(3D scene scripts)
'''

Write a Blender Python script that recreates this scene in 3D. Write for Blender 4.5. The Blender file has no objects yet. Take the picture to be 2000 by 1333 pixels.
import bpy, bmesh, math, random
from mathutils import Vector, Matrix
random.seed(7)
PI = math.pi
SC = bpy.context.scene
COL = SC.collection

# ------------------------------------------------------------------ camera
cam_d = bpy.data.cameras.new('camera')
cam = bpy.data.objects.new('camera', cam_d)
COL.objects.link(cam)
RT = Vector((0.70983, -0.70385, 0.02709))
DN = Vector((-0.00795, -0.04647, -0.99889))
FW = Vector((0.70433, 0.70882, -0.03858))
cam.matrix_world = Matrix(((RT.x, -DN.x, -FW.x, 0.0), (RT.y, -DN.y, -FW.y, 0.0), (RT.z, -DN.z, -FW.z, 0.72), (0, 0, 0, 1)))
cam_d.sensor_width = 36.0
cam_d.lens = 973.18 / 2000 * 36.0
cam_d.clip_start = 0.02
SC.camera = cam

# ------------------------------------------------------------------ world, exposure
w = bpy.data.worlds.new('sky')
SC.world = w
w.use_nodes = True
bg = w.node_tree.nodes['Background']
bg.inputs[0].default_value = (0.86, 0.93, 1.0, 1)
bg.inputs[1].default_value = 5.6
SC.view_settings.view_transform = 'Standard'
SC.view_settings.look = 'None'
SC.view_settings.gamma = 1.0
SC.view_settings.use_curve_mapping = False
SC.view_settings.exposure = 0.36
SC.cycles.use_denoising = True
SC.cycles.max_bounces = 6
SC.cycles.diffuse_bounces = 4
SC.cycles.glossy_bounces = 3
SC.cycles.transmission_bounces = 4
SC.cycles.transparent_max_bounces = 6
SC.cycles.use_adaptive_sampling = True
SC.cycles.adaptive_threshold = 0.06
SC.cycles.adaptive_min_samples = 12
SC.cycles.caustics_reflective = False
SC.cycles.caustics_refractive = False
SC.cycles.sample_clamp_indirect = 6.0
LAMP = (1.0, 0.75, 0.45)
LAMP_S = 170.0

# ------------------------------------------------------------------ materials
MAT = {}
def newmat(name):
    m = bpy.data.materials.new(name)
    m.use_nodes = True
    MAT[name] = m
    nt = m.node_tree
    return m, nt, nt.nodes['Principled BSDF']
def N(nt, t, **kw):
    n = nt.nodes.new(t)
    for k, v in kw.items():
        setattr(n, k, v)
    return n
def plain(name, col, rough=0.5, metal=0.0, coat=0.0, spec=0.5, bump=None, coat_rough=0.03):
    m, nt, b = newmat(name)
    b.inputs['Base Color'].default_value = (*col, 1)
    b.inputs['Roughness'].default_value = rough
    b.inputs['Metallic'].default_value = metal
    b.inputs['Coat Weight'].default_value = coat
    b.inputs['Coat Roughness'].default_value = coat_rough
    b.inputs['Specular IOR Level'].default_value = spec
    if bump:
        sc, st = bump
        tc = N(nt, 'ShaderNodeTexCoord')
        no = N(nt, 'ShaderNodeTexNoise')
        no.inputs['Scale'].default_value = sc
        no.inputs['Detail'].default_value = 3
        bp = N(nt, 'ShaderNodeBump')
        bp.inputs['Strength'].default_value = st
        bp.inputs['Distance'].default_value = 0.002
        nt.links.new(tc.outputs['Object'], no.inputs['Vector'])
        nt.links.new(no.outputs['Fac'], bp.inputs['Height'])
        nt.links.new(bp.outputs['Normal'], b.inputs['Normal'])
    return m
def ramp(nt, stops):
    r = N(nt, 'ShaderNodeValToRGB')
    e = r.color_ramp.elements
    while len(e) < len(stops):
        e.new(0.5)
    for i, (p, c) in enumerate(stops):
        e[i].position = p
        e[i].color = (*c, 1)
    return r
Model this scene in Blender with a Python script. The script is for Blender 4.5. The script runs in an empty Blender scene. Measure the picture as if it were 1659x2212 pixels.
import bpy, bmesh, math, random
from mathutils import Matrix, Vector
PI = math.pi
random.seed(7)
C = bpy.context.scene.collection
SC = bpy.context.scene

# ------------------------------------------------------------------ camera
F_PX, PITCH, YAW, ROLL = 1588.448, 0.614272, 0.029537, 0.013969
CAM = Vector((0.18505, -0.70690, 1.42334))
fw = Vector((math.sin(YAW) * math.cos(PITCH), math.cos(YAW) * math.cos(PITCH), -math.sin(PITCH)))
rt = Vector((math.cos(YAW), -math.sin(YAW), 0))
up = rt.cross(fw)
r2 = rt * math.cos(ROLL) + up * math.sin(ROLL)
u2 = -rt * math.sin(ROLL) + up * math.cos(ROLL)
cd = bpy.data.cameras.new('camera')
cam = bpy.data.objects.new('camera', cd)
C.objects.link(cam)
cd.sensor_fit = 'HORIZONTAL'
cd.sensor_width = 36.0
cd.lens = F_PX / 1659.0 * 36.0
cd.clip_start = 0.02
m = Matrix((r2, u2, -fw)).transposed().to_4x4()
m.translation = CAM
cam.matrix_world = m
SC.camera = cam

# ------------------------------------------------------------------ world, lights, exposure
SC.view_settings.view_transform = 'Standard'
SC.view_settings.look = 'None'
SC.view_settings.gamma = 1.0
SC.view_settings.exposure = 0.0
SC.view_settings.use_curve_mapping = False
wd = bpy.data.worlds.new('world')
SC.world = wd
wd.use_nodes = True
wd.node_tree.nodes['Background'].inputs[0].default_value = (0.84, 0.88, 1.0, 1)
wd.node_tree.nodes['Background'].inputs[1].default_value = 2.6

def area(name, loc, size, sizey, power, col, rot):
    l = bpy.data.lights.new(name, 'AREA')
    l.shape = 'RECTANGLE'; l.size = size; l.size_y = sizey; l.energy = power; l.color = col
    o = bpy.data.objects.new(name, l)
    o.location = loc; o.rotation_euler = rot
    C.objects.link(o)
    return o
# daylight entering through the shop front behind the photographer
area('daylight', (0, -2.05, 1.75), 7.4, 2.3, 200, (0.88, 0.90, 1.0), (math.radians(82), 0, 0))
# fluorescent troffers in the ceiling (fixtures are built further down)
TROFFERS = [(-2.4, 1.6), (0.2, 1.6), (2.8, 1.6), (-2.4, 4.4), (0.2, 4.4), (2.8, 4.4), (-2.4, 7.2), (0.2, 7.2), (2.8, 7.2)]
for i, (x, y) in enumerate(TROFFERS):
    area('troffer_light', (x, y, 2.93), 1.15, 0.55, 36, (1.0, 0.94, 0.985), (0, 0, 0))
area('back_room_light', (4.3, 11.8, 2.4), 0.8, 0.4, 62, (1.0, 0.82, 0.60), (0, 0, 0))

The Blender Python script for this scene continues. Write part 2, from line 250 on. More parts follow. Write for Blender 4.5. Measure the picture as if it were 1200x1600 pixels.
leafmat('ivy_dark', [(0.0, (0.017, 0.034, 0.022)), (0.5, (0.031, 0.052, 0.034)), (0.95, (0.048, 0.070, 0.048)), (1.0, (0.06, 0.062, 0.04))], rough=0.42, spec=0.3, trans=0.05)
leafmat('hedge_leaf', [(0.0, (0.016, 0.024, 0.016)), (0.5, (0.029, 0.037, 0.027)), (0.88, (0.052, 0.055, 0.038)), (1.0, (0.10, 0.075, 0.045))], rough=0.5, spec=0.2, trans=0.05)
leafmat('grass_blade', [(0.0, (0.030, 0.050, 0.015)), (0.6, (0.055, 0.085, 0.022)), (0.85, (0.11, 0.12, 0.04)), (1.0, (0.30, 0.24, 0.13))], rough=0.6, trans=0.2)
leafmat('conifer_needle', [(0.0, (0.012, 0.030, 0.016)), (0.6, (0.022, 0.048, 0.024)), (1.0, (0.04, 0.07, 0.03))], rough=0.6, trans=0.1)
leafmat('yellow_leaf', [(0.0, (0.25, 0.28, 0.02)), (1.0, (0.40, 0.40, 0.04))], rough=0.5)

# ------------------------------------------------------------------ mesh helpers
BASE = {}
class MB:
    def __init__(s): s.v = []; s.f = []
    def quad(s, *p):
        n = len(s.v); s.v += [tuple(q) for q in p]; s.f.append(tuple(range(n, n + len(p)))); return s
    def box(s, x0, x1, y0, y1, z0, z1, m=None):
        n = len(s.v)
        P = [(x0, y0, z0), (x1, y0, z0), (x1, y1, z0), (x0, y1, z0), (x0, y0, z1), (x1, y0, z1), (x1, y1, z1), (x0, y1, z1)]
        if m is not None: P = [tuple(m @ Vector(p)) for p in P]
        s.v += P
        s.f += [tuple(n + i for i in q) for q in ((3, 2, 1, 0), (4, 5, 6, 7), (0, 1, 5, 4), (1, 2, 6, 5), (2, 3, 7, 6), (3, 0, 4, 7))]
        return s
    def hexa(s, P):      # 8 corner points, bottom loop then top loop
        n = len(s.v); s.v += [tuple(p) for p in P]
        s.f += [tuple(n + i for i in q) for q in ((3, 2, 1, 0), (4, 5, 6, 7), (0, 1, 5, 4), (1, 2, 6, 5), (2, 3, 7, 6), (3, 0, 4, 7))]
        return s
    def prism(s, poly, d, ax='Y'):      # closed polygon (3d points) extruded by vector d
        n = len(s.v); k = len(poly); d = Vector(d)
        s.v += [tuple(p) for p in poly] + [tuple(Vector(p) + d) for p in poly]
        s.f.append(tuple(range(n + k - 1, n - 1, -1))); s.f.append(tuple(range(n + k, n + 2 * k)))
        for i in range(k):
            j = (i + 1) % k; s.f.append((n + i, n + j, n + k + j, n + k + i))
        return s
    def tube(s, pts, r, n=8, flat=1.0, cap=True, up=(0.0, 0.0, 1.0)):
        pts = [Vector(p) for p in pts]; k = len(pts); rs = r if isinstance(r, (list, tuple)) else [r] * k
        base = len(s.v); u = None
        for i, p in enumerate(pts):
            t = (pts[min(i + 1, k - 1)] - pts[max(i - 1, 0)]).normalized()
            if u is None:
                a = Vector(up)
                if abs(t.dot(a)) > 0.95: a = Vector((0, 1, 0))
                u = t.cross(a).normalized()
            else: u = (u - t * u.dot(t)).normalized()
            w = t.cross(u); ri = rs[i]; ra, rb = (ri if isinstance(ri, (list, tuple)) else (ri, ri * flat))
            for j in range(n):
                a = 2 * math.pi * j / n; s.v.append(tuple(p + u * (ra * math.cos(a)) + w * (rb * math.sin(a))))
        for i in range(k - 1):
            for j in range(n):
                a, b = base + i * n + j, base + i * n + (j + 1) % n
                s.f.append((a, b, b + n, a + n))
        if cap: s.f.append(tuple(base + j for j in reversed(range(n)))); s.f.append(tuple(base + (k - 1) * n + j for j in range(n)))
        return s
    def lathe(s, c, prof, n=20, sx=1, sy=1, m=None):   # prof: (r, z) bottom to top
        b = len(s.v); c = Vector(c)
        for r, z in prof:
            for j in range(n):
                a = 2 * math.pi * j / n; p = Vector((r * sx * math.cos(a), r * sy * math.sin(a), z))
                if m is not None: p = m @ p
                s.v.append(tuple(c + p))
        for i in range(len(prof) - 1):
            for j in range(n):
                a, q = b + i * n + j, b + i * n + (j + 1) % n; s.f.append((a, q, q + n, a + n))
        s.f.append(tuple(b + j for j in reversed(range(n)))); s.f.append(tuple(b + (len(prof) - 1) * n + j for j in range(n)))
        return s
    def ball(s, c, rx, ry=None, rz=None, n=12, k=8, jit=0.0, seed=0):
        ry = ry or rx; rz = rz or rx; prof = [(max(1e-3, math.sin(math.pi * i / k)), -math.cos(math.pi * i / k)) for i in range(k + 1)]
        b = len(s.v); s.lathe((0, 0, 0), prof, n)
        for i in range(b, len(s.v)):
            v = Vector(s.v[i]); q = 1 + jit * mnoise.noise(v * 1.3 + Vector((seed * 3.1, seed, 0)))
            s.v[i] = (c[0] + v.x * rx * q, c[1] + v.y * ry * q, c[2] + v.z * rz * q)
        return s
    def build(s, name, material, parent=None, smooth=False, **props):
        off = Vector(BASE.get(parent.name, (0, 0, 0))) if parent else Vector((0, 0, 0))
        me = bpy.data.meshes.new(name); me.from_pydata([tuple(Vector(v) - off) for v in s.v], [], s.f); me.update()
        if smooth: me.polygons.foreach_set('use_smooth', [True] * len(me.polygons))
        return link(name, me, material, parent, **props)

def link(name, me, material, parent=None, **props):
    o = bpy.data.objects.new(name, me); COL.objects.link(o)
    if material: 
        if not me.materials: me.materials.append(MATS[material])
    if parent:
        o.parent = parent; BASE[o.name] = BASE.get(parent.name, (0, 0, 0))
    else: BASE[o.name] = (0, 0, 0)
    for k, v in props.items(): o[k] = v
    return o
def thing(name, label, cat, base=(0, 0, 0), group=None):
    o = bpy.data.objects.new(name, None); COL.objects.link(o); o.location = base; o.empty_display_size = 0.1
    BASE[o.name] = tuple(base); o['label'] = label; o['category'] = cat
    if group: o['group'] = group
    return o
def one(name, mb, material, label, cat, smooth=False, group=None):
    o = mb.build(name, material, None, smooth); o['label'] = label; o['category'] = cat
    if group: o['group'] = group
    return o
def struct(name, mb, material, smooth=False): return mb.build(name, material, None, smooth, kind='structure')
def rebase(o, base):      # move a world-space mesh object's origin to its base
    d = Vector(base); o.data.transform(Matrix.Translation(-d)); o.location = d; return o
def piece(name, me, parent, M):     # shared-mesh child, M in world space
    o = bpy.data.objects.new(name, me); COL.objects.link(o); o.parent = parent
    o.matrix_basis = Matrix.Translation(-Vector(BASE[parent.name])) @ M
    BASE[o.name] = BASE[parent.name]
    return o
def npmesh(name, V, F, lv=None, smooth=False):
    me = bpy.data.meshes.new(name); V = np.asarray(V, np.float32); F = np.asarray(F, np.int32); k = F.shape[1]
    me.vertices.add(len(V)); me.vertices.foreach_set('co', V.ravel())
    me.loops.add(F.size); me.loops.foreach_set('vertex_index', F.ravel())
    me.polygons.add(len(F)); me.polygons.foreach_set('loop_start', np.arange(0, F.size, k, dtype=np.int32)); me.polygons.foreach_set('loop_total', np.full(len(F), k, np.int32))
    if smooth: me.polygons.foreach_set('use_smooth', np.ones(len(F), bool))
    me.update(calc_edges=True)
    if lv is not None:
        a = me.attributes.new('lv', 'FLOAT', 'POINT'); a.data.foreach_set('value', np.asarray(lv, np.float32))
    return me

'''

* _Instruction_: From the first line of the data above to the line holding "COL = SC.collection", reproduce each line exactly; emit no other lines.

* _Exercise solution_:
Write a Blender Python script that recreates this scene in 3D. Write for Blender 4.5. The Blender file has no objects yet. Take the picture to be 2000 by 1333 pixels.
import bpy, bmesh, math, random
from mathutils import Vector, Matrix
random.seed(7)
PI = math.pi
SC = bpy.context.scene
COL = SC.collection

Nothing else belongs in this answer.